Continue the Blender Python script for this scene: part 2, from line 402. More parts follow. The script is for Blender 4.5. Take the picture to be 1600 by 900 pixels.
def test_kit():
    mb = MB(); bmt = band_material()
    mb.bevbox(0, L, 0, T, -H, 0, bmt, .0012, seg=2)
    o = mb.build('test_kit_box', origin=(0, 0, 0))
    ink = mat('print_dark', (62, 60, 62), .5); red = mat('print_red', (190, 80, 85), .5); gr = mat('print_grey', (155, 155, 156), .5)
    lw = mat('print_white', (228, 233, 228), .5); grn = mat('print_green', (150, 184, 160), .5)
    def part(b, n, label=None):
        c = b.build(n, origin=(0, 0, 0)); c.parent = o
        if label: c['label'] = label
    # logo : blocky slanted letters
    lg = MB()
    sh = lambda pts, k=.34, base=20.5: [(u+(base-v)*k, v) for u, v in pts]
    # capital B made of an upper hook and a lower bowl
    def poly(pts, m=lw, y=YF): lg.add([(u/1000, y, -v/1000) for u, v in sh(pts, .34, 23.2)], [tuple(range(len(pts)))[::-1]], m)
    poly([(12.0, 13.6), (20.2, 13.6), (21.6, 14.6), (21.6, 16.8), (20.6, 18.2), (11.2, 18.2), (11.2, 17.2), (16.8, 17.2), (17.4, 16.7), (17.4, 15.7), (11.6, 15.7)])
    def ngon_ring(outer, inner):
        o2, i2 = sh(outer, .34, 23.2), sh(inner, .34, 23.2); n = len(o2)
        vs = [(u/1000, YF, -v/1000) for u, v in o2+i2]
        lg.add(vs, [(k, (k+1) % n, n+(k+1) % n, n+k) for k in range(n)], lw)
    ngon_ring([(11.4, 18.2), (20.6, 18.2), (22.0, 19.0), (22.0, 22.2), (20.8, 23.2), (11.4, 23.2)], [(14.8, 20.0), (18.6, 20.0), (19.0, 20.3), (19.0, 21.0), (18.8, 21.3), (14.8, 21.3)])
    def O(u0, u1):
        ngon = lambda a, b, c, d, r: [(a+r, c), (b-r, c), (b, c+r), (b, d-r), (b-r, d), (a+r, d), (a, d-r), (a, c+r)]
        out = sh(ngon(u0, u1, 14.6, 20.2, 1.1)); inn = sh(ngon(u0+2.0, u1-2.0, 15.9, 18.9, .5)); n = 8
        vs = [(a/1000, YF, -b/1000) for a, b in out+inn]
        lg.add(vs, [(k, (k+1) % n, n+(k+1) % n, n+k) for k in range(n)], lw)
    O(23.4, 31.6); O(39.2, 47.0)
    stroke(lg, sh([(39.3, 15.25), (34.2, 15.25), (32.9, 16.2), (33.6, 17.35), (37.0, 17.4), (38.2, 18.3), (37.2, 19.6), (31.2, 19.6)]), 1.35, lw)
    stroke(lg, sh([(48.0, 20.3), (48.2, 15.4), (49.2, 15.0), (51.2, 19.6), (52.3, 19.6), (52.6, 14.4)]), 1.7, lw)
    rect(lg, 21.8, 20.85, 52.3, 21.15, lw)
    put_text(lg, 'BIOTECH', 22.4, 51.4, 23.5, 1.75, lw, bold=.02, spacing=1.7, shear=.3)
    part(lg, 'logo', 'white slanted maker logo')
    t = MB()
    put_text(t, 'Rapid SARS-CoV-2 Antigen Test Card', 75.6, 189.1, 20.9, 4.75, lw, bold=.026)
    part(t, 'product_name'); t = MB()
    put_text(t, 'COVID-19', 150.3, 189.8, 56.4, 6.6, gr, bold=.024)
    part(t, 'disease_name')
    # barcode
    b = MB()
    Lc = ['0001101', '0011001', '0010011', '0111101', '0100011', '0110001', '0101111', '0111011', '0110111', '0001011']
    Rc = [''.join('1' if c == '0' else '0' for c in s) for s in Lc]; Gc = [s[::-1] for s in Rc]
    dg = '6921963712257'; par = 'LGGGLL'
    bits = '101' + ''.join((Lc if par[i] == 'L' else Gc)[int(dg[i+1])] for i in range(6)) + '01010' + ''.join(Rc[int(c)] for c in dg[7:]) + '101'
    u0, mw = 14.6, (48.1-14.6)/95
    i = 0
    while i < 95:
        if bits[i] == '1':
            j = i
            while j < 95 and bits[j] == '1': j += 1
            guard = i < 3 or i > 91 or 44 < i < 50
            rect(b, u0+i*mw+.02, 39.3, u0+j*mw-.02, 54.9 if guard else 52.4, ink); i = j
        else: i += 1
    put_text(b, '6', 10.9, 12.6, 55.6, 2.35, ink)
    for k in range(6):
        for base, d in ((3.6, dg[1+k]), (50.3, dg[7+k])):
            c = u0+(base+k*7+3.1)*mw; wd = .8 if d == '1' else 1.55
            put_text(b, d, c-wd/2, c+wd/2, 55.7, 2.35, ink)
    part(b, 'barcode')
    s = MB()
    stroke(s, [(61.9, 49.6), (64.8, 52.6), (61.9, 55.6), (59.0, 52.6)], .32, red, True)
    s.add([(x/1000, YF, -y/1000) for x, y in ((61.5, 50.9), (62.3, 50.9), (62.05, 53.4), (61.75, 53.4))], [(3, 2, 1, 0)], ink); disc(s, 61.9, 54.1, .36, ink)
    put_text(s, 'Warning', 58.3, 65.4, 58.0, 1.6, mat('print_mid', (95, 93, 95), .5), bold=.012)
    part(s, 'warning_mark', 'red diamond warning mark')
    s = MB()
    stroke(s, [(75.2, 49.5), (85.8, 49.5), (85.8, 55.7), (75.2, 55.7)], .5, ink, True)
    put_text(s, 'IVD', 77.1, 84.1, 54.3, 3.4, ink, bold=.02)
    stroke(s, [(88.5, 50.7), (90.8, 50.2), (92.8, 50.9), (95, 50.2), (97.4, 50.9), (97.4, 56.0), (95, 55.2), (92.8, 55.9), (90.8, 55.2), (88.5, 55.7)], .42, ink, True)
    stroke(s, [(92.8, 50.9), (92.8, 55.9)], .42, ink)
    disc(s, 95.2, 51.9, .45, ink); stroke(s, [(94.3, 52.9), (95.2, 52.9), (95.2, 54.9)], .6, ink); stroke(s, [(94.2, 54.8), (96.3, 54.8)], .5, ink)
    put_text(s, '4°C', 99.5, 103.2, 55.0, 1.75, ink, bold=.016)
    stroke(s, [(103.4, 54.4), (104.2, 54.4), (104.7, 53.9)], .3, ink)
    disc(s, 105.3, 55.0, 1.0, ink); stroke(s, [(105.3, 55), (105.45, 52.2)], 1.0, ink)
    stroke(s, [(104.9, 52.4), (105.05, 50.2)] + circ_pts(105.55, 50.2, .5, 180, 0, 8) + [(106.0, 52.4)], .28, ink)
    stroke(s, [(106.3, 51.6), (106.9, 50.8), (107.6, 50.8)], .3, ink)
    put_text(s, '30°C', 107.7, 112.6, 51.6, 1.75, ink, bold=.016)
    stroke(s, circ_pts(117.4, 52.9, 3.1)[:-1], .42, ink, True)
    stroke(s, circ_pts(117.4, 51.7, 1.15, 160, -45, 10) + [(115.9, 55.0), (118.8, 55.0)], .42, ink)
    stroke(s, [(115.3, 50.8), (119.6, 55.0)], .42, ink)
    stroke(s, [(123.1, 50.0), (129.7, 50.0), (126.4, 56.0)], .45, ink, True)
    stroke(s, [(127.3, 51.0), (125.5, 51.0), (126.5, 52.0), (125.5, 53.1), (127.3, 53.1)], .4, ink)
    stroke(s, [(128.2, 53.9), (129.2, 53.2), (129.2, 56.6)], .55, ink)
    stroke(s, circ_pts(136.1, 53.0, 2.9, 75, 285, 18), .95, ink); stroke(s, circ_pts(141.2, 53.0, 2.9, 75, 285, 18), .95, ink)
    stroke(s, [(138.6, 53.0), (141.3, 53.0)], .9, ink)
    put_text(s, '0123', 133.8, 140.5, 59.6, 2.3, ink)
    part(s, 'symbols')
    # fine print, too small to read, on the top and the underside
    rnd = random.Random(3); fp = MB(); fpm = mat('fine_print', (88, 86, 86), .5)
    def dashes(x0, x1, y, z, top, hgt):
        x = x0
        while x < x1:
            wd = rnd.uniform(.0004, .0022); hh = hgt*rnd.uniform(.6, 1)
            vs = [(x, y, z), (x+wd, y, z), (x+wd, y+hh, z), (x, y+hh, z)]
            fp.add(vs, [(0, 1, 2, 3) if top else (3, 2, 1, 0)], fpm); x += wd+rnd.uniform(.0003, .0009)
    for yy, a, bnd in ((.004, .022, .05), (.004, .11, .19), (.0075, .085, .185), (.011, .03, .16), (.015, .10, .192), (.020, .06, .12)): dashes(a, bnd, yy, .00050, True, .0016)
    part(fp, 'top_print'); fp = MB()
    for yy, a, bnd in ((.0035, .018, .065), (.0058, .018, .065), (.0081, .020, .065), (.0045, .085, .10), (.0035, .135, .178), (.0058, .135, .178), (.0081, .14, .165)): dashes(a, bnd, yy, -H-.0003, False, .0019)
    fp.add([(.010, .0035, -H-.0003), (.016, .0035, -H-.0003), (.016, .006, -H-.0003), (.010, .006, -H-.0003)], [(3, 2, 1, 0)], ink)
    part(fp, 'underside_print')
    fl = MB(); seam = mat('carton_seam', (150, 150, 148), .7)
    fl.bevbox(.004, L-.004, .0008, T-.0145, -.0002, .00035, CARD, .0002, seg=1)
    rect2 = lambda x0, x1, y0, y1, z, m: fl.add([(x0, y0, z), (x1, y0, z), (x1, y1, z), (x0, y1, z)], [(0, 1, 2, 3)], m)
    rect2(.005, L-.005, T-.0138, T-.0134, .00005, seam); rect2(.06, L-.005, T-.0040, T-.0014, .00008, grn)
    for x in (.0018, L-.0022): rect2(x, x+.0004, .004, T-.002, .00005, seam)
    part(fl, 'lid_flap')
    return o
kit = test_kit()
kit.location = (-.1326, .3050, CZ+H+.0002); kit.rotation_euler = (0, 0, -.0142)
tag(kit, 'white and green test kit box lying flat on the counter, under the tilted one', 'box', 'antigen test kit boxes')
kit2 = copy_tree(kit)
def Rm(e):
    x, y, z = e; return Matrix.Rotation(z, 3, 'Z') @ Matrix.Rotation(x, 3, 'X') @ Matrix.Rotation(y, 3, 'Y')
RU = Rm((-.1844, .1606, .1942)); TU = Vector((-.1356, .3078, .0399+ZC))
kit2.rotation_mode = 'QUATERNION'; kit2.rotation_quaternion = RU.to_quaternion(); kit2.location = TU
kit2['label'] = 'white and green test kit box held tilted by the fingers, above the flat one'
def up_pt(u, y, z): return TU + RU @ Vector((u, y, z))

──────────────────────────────

SET EXERCISE:
Take the lines above from the first through the one containing "mb = MB(); bmt = band_material()" and reproduce them exactly; include nothing else.

EXERCISE RESPONSE:
Continue the Blender Python script for this scene: part 2, from line 402. More parts follow. The script is for Blender 4.5. Take the picture to be 1600 by 900 pixels.
def test_kit():
    mb = MB(); bmt = band_material()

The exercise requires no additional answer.